A green grassy hill on a sunny day. A message is written in the blue sky. May 19th. I will say that the date looks like it was written in AI and that’s my immediate thought. It’s trying to say May 19th but it’s getting the date formatting slightly wrong because it’s AI generated.
4/29/2024 –
A vision of a spaceship that’s made of all these brightly colored super intricate components. They look like interconnected micro-chips or micro-processors and it has the same vibes as a few nights back. This ship is being flown by 2 different pilots who look like they’re part of the components here. One’s slightly more gray scale in the middle of the ship and the other is multi-colored and more where the cockpit would be but they’re both controlling the ship. The multi-colored one looks more in tune with the colors of the ship.
Another vision of small remote cabin with a futuristic looking street light right outside.
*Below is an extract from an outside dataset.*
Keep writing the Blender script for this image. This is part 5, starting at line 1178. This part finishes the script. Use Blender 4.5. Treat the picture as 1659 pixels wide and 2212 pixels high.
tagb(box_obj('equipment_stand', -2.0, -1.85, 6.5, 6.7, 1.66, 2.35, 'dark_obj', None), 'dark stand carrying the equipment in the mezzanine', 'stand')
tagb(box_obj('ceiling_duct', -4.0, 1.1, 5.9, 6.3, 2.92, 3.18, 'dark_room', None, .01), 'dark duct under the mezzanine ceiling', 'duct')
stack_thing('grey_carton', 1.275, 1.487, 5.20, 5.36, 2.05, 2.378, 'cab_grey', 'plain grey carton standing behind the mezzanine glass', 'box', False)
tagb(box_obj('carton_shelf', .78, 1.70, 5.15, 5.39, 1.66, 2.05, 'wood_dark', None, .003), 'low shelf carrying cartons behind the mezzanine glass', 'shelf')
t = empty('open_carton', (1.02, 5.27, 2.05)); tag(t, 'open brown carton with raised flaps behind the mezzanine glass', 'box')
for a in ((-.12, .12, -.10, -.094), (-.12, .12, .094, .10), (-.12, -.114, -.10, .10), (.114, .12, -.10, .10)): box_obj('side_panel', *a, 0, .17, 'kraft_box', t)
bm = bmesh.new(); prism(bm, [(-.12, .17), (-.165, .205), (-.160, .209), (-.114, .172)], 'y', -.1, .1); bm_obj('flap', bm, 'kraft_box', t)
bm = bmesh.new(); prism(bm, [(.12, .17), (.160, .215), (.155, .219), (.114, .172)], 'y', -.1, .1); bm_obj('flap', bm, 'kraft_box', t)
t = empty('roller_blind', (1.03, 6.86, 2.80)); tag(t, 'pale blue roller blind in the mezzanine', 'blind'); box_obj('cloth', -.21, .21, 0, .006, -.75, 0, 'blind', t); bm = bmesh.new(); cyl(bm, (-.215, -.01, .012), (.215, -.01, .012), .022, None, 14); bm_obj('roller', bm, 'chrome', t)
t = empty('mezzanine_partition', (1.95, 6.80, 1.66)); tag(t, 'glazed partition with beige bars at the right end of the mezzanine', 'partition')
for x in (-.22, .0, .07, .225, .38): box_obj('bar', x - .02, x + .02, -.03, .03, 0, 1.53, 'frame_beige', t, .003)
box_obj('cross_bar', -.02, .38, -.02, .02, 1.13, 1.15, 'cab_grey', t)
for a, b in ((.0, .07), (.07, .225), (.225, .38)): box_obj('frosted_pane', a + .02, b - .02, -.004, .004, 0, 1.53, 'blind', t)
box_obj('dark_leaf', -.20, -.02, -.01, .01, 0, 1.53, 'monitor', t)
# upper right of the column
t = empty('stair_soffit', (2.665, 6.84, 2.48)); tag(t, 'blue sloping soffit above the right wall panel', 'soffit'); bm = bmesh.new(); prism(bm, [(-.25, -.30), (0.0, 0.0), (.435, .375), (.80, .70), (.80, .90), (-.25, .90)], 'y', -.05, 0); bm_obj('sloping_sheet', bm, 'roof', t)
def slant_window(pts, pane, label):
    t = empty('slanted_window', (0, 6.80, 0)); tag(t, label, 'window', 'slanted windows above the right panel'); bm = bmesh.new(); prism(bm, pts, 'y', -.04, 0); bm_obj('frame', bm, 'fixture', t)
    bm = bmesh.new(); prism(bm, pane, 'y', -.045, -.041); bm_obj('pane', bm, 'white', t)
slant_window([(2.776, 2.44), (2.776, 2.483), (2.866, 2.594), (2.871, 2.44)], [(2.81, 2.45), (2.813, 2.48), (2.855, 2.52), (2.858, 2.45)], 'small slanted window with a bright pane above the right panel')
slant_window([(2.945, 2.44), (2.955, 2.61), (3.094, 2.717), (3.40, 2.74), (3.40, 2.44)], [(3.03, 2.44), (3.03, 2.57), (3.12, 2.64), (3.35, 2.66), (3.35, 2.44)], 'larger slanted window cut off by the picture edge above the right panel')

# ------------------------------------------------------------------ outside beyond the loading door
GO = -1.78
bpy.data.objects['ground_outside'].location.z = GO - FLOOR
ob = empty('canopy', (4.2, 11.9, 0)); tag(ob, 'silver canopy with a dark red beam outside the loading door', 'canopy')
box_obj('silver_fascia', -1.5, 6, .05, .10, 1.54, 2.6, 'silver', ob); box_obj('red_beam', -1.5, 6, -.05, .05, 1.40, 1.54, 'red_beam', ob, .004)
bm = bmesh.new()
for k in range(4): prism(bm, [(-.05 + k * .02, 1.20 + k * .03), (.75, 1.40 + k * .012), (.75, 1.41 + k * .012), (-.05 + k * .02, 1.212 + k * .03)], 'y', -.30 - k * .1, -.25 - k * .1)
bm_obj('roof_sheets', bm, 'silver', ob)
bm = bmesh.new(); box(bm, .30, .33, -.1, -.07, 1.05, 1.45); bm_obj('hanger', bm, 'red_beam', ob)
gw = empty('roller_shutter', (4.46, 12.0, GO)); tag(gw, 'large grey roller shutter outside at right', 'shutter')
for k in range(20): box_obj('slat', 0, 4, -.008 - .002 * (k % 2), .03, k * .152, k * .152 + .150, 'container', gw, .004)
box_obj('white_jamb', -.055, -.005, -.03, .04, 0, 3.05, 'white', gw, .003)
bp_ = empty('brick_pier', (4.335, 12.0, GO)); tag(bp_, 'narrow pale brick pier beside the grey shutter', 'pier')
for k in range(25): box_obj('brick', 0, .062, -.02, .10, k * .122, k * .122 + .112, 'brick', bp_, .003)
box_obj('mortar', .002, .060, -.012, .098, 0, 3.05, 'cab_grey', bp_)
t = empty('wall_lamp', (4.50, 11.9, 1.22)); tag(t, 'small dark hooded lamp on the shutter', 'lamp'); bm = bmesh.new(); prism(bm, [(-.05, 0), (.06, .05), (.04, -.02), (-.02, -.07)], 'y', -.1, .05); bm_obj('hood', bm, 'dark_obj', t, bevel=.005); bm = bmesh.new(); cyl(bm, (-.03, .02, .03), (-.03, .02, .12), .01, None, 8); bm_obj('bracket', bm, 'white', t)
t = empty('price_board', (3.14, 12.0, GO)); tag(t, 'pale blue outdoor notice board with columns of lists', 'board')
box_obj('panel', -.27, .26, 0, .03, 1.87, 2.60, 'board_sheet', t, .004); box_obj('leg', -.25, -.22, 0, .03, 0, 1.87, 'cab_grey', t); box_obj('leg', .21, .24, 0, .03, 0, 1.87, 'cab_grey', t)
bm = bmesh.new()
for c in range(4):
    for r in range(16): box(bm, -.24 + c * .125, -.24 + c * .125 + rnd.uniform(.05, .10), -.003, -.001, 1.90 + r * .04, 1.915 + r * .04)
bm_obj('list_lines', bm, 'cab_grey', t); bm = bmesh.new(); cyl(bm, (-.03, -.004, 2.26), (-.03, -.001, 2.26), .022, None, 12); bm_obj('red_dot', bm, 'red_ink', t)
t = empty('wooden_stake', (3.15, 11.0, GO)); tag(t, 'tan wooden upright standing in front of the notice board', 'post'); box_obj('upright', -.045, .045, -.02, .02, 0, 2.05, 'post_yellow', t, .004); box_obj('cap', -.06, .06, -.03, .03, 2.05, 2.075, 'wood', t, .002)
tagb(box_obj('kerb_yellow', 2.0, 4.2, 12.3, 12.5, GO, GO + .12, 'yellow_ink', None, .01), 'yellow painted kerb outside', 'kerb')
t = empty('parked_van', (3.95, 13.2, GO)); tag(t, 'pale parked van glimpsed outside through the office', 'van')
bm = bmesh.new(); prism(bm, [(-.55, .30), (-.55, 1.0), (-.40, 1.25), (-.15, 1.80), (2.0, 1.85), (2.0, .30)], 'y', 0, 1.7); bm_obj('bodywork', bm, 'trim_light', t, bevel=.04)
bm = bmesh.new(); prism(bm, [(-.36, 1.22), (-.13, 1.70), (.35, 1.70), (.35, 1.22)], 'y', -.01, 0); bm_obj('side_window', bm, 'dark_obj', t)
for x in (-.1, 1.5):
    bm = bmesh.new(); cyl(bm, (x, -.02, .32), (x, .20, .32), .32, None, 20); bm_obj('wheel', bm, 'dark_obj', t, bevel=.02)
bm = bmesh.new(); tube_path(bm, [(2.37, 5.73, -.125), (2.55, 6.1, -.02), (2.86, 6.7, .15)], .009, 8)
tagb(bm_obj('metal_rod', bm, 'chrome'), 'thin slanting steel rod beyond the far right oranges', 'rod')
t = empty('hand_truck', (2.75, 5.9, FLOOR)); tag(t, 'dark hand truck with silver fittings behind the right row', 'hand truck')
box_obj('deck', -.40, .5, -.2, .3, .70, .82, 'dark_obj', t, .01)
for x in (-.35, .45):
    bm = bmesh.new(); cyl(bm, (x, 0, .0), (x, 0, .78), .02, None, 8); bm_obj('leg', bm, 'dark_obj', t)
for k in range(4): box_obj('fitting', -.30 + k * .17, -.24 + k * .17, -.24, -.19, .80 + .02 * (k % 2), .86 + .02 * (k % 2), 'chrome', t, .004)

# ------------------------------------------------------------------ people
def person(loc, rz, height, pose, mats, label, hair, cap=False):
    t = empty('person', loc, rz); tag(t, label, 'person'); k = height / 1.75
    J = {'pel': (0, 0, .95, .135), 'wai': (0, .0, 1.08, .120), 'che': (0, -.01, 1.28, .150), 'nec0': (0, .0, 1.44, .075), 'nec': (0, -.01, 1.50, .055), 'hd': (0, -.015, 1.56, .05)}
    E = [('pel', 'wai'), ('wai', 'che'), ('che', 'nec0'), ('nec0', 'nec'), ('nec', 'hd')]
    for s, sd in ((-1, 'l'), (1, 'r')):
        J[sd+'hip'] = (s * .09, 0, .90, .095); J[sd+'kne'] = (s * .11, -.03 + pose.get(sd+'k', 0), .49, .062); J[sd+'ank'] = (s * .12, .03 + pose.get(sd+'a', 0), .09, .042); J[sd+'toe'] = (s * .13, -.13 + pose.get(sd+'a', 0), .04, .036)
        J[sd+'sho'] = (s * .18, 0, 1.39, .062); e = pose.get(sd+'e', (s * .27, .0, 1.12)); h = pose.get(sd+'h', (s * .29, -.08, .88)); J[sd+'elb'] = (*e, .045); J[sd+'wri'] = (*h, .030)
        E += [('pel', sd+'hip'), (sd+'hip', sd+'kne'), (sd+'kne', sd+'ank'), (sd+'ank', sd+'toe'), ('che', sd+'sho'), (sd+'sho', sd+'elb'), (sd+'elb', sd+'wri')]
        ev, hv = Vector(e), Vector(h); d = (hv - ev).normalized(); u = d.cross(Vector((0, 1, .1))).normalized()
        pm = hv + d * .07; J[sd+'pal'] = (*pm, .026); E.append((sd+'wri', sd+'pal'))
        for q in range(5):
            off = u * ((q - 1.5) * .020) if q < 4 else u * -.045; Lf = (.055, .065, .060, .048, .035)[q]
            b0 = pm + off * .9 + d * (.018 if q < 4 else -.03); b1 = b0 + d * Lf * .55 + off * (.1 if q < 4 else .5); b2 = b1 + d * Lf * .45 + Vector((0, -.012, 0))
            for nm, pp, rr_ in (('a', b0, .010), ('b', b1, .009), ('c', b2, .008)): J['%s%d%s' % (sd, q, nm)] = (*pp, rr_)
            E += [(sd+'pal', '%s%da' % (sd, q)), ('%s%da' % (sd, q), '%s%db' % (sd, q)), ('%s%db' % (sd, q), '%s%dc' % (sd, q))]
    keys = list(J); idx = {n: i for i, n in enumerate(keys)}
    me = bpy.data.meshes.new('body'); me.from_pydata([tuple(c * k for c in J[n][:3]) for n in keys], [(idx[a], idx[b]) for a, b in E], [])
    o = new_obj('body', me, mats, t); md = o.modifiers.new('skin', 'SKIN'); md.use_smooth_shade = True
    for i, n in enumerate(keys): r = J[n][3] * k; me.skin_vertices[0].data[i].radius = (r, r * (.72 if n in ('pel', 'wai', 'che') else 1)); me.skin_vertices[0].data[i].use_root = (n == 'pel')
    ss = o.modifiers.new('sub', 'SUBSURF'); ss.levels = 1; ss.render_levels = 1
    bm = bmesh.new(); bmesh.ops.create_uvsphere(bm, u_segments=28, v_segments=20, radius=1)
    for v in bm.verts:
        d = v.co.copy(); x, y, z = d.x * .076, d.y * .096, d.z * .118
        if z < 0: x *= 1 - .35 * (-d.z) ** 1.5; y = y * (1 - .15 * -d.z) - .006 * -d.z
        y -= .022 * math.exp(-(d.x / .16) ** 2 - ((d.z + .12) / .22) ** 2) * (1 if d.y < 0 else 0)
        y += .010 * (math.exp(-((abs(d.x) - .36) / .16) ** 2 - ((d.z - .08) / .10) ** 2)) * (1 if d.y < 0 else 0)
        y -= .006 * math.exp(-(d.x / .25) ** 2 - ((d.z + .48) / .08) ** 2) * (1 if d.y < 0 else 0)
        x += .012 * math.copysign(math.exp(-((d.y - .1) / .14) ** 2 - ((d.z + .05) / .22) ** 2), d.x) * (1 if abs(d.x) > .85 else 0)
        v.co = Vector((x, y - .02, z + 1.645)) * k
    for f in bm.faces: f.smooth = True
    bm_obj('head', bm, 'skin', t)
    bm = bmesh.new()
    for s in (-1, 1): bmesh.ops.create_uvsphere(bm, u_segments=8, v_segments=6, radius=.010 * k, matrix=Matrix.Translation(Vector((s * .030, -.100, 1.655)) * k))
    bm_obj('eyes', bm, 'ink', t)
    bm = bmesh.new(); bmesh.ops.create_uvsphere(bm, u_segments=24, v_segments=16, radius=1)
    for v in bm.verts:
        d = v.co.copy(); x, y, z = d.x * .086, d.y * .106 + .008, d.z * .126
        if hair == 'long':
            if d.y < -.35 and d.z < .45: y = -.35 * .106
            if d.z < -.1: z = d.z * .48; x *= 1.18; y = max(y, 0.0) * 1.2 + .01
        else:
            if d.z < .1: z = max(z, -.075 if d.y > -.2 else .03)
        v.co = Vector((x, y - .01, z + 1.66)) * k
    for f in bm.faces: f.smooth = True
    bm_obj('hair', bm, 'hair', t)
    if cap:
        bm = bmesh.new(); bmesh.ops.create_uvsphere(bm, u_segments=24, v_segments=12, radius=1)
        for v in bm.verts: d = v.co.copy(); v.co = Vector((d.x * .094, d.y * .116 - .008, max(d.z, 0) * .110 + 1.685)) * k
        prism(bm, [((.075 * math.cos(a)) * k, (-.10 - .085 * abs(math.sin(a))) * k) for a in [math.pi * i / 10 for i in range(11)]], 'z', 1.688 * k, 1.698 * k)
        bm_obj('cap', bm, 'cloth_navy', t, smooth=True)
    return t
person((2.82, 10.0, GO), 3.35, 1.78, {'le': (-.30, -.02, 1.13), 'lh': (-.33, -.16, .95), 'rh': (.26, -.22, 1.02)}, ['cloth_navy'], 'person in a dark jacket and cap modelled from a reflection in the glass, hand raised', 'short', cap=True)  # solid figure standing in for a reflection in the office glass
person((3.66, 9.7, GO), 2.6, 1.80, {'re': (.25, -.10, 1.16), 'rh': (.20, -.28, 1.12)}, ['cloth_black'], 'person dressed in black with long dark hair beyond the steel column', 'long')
I genuinely don’t understand this vision until it’s explained to me that what they’re showing me is an idea farm. Ahh, the large light bulb is metaphorical. An idea farm. Interesting concept.
I do then have an extended dream sequence where I’m back in the Invisible College. It’s the first day of seemingly the exact same class I just finished last week. What the fuck? Why am I here? Why am I doing this? I look around and the class is absolutely packed this time. It seems like there are roughly 200 students in the room for the introductory lecture. But I’m not going to be one of them. Fuck this. I’ve already passed this goddamn class, multiple times.
I start packing up my things to leave and wow do I have a lot of books to carry with me. Except wait, this is so familiar. Having to carry an unwieldy amount of shit around for unexplained reasons. It seems like I’ve been here before and yep, I have. 3rd time in less than a week. Does the sensation of odd familiarity make me go lucid though? Nope.
For the rest of the night, more deep dives into the concept of an idea farm. I do not remember any of the details though unfortunately.